I was in Baker Center when the floor started shaking and felt more bemused than startled afterward. How peculiar! Baker doesn’t do much shaking generally, so I assumed a piece of construction equipment or a large truck must have hit the building. This was not completely out of left field, as I heard the beeping sound of a truck backing up a few seconds later. People were wondering what had happened, and I offered my guess without too much conviction. Then, I looked out the window to see if I could see anything. Nope, nothing. So, I shrugged.

Then someone said it was an earthquake, and I started thinking all over again. In Athens? I figured it must have been a massive earthquake or explosion thousands of miles away, and we just happened to feel it here. Perhaps Yellowstone had finally exploded? I read over the summer that it is right above a hot spot of geological activity and explodes catastrophically every once in a very long while, which was why this came to mind. But the sky was not black as soot, so it was clearly not that, either.

Finally, I came across someone with a smartphone, and learned that the quake originated in Nelsonville, of all places! Perhaps God was damning the bypass, for what it hath wrought upon that poor town? Perhaps, but this was far preferable to receiving the aftershocks of another place’s ruin. I was glad I would not have to anticipate days of horrible stories in the news about survivors and flooding, but I was also puzzled. Divine acts aside, what could be the cause? My third guess for the brief shaking of Athens was… fracking.

This was not a completely random thought either. Fracking is short for hydraulic fracturing, a technique for accessing natural gas that produces a lot of polluted water. If you have not heard, Youngstown, Ohio, experienced a number of minor earthquakes last year. Soon after, a March 9, 2012 article in The Post reported that the Ohio Department of Natural Resources linked some of this seismic activity to an injection well used to dispose of wastewater from the fracking process. However, The Post noted on Nov. 21 that the origins of last Wednesday’s quake were too deep in the earth for this to be a good explanation.

Zero for three in my causal guessing game, I learned that even the environment in Athens, familiar and predictable though it generally is, can surprise us. And, in a funny way, this was refreshing.

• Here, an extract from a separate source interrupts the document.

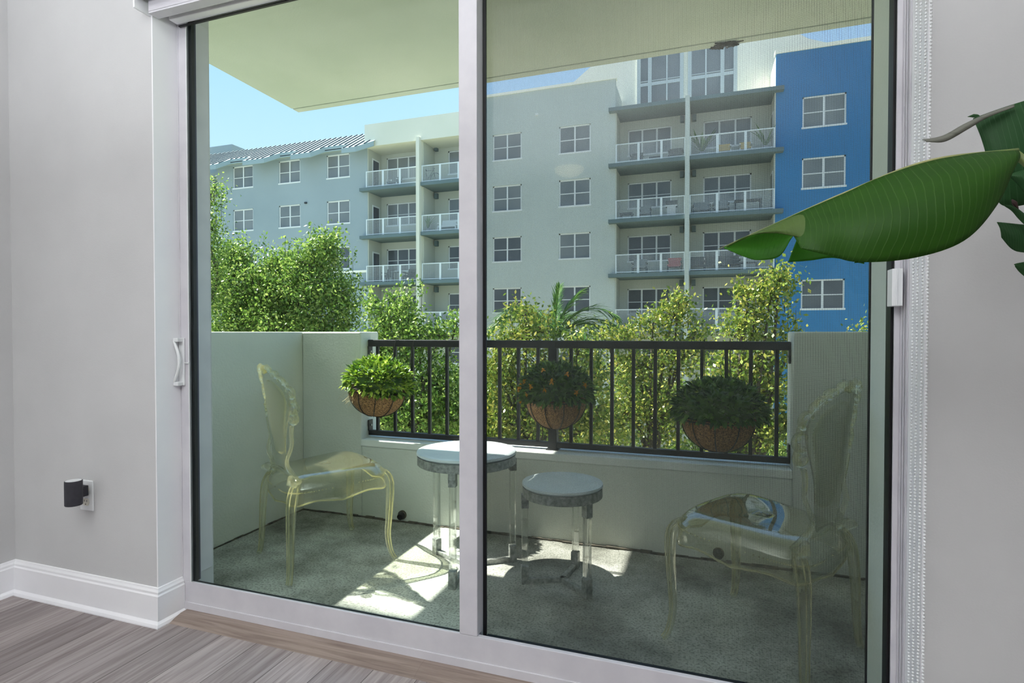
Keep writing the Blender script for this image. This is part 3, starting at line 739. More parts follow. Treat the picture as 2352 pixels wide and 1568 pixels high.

For all our understanding, we are not always effective at anticipating the future. The world is more complex than our models of it, and we are not totally in charge. In a world in which there are so many variables, it is highly probable that something improbable will happen somewhere. And sometimes, that place is where we are.

So, if things seem boring and predictable, we just need to wait a while. You can be sure that something unusual will happen soon enough.